本体からPS/2コネクタまでのケーブル長は概ね120ミリ。
JKB89Sで使ってみて
キーを押しっぱなしにしたときの反応が遅い。

 やはりこれも常用にはできませんでした。

ダイヤテックFKB100

 1500円くらいで購入。現在は外見がほぼ同じらしい後継製品FKB110が出回っています。

 ブツは現在義弟が使っているので詳細は不明。

製品概要
wake upボタンも確認用LEDもなし。
本体・ケーブルの色は黒。
キーボード・マウス側のPS/2コネクタは本体に直差し。
PC99仕様にのっとりPS/2コネクタの色はキーボード側が紫でマウス側が緑。
JKB89Sで使ってみて
キーを押しっぱなしにしたときの反応が遅い。

 やはりこれも(以下略)。

すまいるSA-BAR2

 つい先日1500円くらいで購入。

 必要な回路をUSBコネクタに内蔵しているので、一見二股のPS/2ケーブルのように見える。

製品概要
wake upボタンも確認用LEDもなし。
USBコネクタが本体も兼ねている。
本体の色は濃いスモークがかった半透明。
ケーブルは透明。
USBコネクタから二本のPS/2コネクタまでのケーブル長は概ね100ミリ。
PC99仕様にのっとりPS/2コネクタの色はキーボード側が紫でマウス側が緑。
JKB89Sで使ってみて
キーの反応速度に遅れを感じない。

 過去の経験からいってこの価格帯のものには正直全く期待していませんでしたが、見事に覆されました。

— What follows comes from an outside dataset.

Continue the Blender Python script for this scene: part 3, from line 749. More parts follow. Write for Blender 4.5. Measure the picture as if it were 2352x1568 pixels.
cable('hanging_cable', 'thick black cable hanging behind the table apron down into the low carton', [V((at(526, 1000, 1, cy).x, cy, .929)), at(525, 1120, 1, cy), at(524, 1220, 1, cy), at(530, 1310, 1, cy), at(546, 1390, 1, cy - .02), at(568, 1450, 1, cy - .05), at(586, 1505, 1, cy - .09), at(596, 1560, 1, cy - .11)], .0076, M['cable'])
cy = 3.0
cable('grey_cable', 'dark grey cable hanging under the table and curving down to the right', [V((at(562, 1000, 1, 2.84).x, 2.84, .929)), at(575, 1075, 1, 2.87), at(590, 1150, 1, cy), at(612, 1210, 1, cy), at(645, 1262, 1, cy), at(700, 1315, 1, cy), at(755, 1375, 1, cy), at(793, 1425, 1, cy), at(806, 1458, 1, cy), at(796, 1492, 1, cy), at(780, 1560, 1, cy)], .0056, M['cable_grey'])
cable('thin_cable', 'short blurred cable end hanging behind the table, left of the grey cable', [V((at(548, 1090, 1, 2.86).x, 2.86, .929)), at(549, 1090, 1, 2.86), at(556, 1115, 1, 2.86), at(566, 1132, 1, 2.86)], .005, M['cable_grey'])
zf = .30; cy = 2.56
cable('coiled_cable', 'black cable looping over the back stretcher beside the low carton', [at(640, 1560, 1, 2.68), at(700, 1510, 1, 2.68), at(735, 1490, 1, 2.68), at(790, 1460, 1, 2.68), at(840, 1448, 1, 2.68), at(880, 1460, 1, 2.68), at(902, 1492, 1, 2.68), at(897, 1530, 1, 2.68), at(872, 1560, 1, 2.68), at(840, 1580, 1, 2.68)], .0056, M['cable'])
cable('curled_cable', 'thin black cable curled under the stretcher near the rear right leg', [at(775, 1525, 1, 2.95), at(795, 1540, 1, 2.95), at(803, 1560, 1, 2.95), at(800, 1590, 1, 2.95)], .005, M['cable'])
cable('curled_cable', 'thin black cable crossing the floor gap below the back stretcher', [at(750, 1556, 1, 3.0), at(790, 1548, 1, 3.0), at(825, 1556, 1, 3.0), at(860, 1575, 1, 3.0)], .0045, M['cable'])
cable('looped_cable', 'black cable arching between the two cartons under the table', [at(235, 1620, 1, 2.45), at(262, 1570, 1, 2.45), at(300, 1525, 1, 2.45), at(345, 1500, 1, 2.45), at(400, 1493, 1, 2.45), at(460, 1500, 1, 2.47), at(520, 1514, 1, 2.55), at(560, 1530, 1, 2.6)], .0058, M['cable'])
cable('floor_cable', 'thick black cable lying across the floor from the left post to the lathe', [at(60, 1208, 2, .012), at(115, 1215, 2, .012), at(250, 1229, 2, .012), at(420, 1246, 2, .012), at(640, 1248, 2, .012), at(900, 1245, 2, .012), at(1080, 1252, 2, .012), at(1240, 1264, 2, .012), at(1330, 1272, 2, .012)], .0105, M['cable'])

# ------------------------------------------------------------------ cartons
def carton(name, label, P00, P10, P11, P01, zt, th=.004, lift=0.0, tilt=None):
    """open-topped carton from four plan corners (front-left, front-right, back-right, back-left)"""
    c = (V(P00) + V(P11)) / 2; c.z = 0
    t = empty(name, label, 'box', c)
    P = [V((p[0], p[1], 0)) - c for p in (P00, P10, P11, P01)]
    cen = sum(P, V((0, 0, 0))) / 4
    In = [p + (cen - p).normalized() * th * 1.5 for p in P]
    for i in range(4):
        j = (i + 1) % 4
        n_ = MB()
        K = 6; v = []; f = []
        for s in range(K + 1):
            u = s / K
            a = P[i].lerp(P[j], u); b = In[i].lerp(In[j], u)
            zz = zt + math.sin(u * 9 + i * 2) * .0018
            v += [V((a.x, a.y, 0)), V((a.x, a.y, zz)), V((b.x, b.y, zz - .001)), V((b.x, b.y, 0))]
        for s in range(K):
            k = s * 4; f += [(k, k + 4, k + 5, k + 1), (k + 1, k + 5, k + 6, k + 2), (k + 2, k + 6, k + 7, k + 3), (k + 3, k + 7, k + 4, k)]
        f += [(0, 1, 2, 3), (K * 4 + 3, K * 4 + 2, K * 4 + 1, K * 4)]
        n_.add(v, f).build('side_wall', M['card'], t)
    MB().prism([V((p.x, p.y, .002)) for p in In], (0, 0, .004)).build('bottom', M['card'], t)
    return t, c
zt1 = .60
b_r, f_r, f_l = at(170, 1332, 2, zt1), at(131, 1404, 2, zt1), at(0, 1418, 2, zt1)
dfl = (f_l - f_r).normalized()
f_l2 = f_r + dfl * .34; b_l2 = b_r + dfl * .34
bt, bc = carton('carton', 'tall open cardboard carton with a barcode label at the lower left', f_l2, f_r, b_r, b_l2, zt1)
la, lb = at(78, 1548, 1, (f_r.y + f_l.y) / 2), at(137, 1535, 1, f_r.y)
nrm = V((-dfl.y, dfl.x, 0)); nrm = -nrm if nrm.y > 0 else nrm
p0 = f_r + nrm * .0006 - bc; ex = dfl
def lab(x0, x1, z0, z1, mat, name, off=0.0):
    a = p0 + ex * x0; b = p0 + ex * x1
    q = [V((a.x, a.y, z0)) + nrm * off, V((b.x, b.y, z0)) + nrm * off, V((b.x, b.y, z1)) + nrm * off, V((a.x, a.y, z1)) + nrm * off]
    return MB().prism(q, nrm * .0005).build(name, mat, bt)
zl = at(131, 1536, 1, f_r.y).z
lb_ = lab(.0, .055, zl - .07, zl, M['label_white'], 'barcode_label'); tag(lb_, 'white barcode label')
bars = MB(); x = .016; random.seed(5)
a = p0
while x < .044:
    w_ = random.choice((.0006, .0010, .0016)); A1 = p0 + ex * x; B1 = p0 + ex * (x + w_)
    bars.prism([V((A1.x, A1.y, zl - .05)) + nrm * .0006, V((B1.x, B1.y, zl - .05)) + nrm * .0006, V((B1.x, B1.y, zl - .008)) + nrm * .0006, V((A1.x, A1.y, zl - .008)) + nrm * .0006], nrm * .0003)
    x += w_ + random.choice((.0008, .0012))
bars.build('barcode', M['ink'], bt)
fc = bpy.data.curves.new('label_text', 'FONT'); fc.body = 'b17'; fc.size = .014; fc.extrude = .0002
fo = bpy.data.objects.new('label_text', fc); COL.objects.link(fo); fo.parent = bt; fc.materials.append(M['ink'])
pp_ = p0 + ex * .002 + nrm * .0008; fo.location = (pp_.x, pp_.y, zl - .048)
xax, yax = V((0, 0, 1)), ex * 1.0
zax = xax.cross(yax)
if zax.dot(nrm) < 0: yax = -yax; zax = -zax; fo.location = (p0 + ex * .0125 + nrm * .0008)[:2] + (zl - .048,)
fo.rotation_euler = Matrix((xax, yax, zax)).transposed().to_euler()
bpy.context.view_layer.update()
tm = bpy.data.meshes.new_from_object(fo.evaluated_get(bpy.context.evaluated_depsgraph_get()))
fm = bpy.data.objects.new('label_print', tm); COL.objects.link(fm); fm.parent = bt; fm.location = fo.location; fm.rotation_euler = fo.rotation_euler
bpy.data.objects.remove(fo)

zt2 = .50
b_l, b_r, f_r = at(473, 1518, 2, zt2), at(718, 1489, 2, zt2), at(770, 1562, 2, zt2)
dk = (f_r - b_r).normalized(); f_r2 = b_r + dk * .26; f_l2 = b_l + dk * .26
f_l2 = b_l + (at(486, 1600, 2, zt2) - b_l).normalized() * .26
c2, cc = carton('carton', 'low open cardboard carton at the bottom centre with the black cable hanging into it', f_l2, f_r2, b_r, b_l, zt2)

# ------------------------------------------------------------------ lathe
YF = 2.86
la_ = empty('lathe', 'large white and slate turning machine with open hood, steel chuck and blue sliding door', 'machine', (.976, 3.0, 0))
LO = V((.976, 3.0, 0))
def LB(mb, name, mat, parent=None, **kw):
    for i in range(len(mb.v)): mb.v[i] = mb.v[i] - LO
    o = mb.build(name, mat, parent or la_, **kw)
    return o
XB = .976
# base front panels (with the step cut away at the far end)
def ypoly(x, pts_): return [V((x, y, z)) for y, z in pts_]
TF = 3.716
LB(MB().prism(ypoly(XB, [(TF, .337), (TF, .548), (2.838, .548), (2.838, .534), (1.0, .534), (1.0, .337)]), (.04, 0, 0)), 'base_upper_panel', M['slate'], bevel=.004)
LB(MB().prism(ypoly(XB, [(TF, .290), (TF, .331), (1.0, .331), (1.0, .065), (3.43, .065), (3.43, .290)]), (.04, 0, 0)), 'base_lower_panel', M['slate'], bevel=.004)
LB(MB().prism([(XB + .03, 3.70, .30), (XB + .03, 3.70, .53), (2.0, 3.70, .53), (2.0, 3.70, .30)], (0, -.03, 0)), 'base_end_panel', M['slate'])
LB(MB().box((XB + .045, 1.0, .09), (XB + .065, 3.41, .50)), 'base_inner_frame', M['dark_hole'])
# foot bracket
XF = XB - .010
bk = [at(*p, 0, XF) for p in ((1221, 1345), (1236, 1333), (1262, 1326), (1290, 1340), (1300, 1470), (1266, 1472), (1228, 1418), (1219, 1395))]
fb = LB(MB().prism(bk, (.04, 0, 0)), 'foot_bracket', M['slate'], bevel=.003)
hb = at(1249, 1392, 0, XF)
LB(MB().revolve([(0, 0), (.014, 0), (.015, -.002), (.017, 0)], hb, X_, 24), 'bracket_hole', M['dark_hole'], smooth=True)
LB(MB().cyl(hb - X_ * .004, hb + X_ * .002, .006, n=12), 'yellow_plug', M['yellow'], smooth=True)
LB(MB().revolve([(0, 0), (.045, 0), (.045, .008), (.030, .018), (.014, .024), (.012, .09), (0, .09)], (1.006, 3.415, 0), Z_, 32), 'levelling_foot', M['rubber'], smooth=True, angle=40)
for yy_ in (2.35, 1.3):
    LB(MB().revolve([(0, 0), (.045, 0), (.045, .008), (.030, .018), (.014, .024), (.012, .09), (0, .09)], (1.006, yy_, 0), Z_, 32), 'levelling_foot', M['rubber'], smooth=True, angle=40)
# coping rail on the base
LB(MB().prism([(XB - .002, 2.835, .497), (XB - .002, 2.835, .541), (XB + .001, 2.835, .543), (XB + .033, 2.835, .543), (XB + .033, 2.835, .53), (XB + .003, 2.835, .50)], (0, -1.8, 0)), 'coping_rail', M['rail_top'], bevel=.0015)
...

 今現在もこれをつけてタイピングしていますが、キーの反応も速いし範囲を選択中に一旦停止しても選択範囲がキャンセルされません。どうも東プレのRealforce登場を機に何かが変わったのかもしれません。

 これを買ったことによる唯一の不幸は、予備用にと捜し求めていたaudio-technica製のを同じ日にもう一つ買ってしまったことでしょう。

瑣末的な注釈

LV13C
NECがキューハチからPC98-NXに転向したときの初代ノートパソコン。
デスクトップはPS/2ポートを封印していたがノートはPS/2ポートを装備していた。
最初から搭載されているくせにWindows95からは認識できないUSBポートは、超漢字からは認識して立派に使うことができた。
MMX-Pentium133MHzで静々と動いていたのどかな時代の産物。
Simplem
NECがレガシーフリーを前面に押し出し、旧来からのインターフェイスを全廃した意欲作。
基本コンポーネントノートパソコンからバッテリーを抜いてひらきにしたような体裁。
コンセプトはのちのG5iMacに採用された……と言えなくもないと思う。
Pentium3/500MHz/2.5"HDDなので、静音性だけは評価できるかもしれない。
PS/2マウスとして
USBポートに挿したときよりも変換コネクタを介してPS/2ポートに接続したときの方が反応が速いような気がする。
変換コネクタ
パラレルポート用プリンタをUSBプリンタとして使うための変換コネクタは存在する。
しかしパラレルポートに接続するタイプのスキャナも使えるとは限らない。
同様にシリアルポート接続用のモデムやTA(ターミナルアダプタ)をUSBで使える変換コネクタも存在する。
しかしシリアルタイプのペンタブレットも使えるとは限らない。
PC99仕様
インテルとマイクロソフトが提唱する望ましいPCのシステムデザインの仕様。
挿すべきコネクタが色で判別できるするようにしたユーザーインターフェイスはこのときに採用された。
マウスは緑。
キーボードは紫。
シリアルポートは青緑。
パラレルポートは臙脂色。
MIDI(ゲーム)ポートは黄色。
VGA(ディスプレイ)ポートは青。
もちろん全ポートの色を黒一色の硬派なメーカーは現在も存在する。
東プレのRealforce以後
それまでは業務用向けにOEM供給していた東プレがRealforceシリーズという静電容量型のキーボードを一般向けに販売するようになった。
キーのタッチ・耐久性・追従性に限っても歴史に残るであろう逸品のひとつ。
但しUSB→PS/2変換コネクタを介して使用するとものによっては動作条件がきびしいものもあったらしい。